Today, Russia is in recovery, while America’s dominant elites are gripped by a rather similar kind of madness. Abroad, ever since the fall of the Berlin Wall, Russia has been pursuing conventional, national-interest-based policies, while the United States has pursued global hegemony. “History has called America and our allies to action,” George W. Bush announced in his Leninist 2002 State of the Union Address. “We’ve come to know truths that we will never question.” The same principle has been reiterated enthusiastically in Obama’s Reagan-plus “vindication of the idea of America,” and reluctantly by Trump in the aftermath of his defeat by the Swamp.
At home, Russia is emerging as the last major European country that remains true to its roots. America is enthusiastically destroying monuments—Confederates today, the Founders tomorrow.
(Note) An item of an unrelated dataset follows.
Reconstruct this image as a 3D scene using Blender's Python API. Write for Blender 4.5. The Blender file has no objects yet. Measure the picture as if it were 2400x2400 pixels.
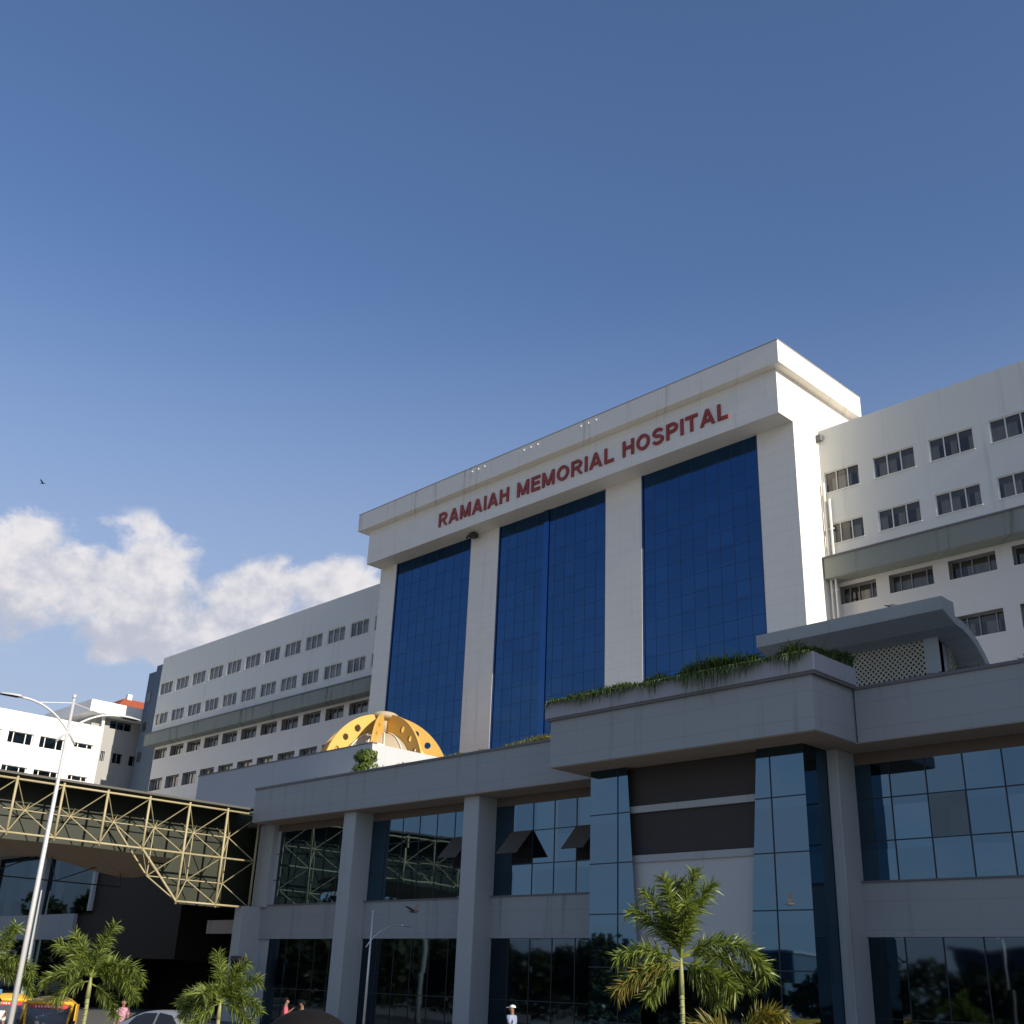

Russia is unencumbered by obsessive self-examination. America’s elites have used allegedly enlightened and progressive ideas and ideals to create a plethora of isms, and to promote a complex Cultural Marxist paradigm of unlimited grievances and victimhood. Just like the Bolsheviks, they judge all things not on the grounds of their legality, legitimacy, or natural morality, but—as per Charlottesville—strictly on the basis of their ideological contents.
The Bolsheviks were evil; but they were also blinded by their own notions of imminent world revolution, and thus unable to resist the state-rebuilding force of Stalin’s “socialism in one country.” Their heirs in today’s America are demonstrably more dexterous in Gramscian terms, but just as criminally insane: Quos deus vult perdere, dementat prius. Their citadels—the media and academia—are literally beyond redemption. It would be in the American interest for the flyover-country deplorables to develop a strategy of permanently excluding them from the nation’s political and cultural scene.